Write out exactly the lines below that run from the one containing "Write a Blender" through the one containing "R = math.radians", both included, with no other lines.

════════════════

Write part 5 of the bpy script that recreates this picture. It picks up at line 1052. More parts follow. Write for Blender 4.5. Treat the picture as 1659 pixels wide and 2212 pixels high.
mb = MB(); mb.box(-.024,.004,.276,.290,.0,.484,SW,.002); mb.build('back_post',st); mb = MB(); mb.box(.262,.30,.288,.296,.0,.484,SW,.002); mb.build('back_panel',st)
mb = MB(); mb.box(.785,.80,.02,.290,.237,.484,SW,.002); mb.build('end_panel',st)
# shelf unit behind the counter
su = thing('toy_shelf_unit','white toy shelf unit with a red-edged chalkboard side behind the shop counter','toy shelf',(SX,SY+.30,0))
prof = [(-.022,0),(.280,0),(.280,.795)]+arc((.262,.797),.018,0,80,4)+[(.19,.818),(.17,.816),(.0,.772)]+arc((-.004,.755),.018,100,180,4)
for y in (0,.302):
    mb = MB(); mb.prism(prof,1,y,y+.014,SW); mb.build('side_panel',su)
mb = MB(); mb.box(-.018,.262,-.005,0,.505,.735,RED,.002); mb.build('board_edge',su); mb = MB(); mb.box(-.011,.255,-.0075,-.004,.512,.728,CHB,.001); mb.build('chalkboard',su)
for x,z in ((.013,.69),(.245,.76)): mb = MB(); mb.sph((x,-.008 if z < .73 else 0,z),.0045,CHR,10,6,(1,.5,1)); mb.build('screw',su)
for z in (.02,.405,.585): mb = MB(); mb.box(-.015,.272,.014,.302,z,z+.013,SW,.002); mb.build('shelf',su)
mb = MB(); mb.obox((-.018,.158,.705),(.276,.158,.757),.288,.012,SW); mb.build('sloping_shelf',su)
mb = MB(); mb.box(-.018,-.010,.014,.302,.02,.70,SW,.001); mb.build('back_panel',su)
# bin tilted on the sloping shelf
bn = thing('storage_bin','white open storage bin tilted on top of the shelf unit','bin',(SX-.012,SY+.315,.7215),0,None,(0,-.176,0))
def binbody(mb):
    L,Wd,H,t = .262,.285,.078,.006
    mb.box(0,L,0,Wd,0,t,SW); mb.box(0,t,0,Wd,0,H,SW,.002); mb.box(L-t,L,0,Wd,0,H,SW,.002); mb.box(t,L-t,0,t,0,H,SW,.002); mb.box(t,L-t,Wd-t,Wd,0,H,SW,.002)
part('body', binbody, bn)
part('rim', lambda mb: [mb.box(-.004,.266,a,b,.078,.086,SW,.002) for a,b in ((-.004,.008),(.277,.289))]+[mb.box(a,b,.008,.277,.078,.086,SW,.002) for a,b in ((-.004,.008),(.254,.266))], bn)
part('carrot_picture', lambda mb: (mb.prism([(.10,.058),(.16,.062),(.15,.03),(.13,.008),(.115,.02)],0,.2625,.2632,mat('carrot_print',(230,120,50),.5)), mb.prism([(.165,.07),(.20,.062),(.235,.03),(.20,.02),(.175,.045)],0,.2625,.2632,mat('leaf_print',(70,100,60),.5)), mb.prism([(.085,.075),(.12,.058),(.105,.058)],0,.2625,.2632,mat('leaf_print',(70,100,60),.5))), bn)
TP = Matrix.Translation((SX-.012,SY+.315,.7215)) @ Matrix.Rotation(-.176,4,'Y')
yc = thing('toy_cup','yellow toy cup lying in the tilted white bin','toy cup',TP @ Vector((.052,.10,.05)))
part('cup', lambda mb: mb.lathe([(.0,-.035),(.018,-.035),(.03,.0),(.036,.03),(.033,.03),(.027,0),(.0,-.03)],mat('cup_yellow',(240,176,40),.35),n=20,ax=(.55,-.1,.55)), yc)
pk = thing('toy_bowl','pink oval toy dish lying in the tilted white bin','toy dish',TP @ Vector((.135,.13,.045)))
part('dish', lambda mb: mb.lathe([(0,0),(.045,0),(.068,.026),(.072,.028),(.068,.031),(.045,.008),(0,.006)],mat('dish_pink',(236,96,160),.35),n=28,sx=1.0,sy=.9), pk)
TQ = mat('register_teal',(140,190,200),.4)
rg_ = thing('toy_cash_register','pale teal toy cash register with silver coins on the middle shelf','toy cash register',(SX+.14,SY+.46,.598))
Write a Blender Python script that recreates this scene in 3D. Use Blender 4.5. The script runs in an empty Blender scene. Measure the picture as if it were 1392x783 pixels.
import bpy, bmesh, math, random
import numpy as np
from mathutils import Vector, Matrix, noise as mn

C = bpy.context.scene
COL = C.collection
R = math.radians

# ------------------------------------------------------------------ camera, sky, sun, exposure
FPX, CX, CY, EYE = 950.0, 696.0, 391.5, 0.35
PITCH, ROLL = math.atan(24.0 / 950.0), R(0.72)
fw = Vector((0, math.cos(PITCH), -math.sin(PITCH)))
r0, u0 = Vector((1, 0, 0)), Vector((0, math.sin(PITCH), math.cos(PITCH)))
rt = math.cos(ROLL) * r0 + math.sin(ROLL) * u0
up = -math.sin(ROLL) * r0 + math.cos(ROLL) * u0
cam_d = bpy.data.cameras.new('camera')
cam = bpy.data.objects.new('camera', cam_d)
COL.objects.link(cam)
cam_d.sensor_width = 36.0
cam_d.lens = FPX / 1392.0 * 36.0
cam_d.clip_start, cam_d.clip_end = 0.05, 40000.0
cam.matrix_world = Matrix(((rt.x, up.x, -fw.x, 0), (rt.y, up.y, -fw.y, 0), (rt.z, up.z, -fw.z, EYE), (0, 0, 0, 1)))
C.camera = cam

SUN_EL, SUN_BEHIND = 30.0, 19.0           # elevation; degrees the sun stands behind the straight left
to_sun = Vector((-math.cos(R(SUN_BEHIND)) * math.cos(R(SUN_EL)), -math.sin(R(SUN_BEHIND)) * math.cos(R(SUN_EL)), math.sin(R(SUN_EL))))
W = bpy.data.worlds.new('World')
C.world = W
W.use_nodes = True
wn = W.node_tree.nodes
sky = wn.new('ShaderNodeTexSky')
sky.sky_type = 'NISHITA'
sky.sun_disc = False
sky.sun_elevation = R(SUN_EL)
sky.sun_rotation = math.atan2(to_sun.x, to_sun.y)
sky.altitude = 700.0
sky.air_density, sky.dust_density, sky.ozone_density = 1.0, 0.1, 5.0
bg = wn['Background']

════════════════

FINISHED ANSWER =
Write a Blender Python script that recreates this scene in 3D. Use Blender 4.5. The script runs in an empty Blender scene. Measure the picture as if it were 1392x783 pixels.
import bpy, bmesh, math, random
import numpy as np
from mathutils import Vector, Matrix, noise as mn

C = bpy.context.scene
COL = C.collection
R = math.radians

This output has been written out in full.